Teacher training is usually accompanied by a number of educational theories.
For example, Benjamin Bloom's Taxonomy, which forms the basis of objective-based learning, seems perfectly coherent and applicable.
We can thus design educational activities that will eventually translate into assessable behaviors.
However, although we are looking for experimental results that would demonstrate that learning by objectives increases learning efficiency, this has yet to be demonstrated. If you know of any such experiments, we'd be delighted to hear about them.
Fine-tuned objectives
It's an appealing approach, but its appeal has fluctuated since ICT has made it possible to tailor courses more closely to individual interests.
In practice, we can assume that an individual's learning objectives (the motivation to learn something) are only occasionally in line with those of a course, and hence the relatively low effectiveness of objectives defined by others, with a different vision of needs.
According to Dean Shareski in "I'm sure I'm doing it wrong".
Students know or discover that
- Learning is social and connected
- Learning is personal and self-directed
- Learning is shared and transparent
- Learning is content-rich and diversified
ICT represents a radical and rapid departure from the directive nature of objective-based methods, or at the very least, we can see that ICT requires objectives to be defined on a much finer and more precise scale. In fragmentation and diversity, coherence is defined by the individual or his or her group, not from the outside by an "authority" more or less in touch with the reality of the learners.

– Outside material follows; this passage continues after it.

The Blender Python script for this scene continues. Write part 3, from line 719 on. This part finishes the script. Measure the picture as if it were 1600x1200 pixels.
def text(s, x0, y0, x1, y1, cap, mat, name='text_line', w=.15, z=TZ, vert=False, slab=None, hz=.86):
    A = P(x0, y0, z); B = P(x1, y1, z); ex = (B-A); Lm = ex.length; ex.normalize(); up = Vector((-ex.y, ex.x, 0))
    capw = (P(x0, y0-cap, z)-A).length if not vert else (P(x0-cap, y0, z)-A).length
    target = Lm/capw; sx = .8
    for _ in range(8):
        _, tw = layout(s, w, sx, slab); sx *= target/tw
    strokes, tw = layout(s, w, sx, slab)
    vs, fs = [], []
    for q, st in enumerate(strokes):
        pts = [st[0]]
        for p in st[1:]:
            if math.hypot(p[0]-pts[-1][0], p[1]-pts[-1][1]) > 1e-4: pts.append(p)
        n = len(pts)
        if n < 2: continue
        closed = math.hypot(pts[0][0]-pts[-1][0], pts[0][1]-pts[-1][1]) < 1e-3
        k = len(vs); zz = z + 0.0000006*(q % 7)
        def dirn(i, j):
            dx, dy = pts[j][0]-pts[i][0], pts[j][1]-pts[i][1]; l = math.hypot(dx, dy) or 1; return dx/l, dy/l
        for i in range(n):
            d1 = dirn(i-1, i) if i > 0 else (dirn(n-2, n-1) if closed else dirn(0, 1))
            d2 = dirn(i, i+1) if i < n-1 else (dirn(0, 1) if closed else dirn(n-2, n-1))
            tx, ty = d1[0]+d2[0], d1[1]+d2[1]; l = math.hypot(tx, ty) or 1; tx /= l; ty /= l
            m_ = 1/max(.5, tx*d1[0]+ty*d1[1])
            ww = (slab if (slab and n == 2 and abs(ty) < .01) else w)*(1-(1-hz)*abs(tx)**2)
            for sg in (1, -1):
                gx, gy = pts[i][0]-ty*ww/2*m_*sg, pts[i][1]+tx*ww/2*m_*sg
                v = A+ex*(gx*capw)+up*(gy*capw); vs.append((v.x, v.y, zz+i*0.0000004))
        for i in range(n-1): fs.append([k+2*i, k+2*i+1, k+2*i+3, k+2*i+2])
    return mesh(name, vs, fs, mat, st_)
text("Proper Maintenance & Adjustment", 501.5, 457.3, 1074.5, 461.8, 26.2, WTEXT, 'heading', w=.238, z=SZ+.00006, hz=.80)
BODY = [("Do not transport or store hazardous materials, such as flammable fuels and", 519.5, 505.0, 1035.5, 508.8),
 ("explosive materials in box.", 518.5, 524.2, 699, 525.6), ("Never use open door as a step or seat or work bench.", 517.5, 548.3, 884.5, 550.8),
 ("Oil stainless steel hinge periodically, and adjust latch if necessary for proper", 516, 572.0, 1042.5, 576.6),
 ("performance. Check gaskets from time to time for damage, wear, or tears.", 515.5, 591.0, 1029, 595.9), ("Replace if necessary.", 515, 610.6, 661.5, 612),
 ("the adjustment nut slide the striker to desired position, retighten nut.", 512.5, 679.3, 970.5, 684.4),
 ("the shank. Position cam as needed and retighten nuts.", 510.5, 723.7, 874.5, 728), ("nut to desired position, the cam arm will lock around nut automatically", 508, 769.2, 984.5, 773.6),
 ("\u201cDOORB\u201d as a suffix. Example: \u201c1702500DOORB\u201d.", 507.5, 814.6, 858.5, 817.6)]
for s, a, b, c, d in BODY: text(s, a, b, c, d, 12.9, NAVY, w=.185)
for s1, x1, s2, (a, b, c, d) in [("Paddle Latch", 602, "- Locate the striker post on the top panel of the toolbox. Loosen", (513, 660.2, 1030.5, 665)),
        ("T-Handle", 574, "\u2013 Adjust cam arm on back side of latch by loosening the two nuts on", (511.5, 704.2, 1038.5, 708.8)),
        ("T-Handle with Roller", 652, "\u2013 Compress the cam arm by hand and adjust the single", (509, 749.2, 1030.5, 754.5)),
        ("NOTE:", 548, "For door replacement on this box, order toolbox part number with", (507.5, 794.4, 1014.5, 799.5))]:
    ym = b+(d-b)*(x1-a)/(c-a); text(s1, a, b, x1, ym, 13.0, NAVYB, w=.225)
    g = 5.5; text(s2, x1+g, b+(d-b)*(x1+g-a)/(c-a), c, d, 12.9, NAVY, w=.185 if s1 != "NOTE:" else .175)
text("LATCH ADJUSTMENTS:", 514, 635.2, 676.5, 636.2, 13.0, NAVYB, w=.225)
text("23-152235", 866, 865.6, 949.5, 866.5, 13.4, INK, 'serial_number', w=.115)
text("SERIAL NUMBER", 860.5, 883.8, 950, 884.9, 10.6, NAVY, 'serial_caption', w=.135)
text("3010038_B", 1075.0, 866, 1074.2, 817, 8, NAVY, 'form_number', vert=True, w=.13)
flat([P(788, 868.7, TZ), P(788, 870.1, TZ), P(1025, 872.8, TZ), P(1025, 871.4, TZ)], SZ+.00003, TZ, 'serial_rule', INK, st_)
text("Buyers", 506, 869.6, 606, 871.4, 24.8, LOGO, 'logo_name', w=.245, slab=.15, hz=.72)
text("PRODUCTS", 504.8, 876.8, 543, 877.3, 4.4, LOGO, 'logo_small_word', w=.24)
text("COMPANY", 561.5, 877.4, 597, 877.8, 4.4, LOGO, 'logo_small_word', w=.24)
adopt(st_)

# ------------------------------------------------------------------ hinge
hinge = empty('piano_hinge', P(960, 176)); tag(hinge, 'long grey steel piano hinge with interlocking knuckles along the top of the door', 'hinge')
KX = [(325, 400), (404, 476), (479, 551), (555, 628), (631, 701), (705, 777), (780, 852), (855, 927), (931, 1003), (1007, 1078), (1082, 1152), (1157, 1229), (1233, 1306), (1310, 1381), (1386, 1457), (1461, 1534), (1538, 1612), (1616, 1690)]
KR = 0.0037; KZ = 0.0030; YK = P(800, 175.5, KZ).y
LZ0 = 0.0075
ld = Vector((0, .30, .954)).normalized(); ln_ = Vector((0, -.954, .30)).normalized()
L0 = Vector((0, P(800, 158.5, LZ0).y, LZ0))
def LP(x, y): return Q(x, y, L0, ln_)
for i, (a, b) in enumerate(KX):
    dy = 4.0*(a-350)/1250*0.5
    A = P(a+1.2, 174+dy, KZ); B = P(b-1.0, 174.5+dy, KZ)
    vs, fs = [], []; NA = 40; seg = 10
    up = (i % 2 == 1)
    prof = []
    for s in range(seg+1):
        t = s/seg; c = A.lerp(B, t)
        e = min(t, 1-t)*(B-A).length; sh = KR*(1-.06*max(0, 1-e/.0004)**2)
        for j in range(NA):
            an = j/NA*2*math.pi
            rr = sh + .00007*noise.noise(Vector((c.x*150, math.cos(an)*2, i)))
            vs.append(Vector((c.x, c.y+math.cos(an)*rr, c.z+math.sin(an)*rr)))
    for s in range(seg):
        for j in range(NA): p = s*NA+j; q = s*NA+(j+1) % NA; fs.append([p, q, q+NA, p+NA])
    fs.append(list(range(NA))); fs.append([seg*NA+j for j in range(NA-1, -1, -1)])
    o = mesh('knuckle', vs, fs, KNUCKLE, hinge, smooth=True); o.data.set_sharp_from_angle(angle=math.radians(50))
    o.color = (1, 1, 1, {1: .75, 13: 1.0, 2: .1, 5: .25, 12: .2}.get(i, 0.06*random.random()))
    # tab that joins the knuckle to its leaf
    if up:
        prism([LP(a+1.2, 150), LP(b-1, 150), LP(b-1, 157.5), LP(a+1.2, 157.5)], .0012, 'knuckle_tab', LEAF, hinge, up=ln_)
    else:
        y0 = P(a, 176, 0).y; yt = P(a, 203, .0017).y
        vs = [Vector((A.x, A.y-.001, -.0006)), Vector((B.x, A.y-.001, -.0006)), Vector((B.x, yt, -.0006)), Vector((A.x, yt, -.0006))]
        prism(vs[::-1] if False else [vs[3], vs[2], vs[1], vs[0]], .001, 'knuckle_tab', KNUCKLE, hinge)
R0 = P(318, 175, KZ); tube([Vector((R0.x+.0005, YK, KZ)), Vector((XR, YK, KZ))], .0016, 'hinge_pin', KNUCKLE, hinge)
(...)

Not that learning by objectives is without value, but its scale of application deserves to be redefined.
Not easier
This is not to say that "making sense", finding or creating meaning from a variety of data, is any easier than following a quality, ready-made course.
Looking at the "mashups" created by the students, most of them insignificant, we discover that a botched written piece of work at least had the advantage of being able to be skimmed quickly, whereas you have to go through the whole sequence of miserable productions.
This suggests that a minimum threshold of structuring is necessary in education; that a course can be the firm trunk, and that the branches and twigs can be enriched, pruned and added to by and according to the interests and abilities of the students.
Integrating ICT into education requires a redefinition of the educational relationship between teachers and students. The contours of these new relationships are beginning to take shape.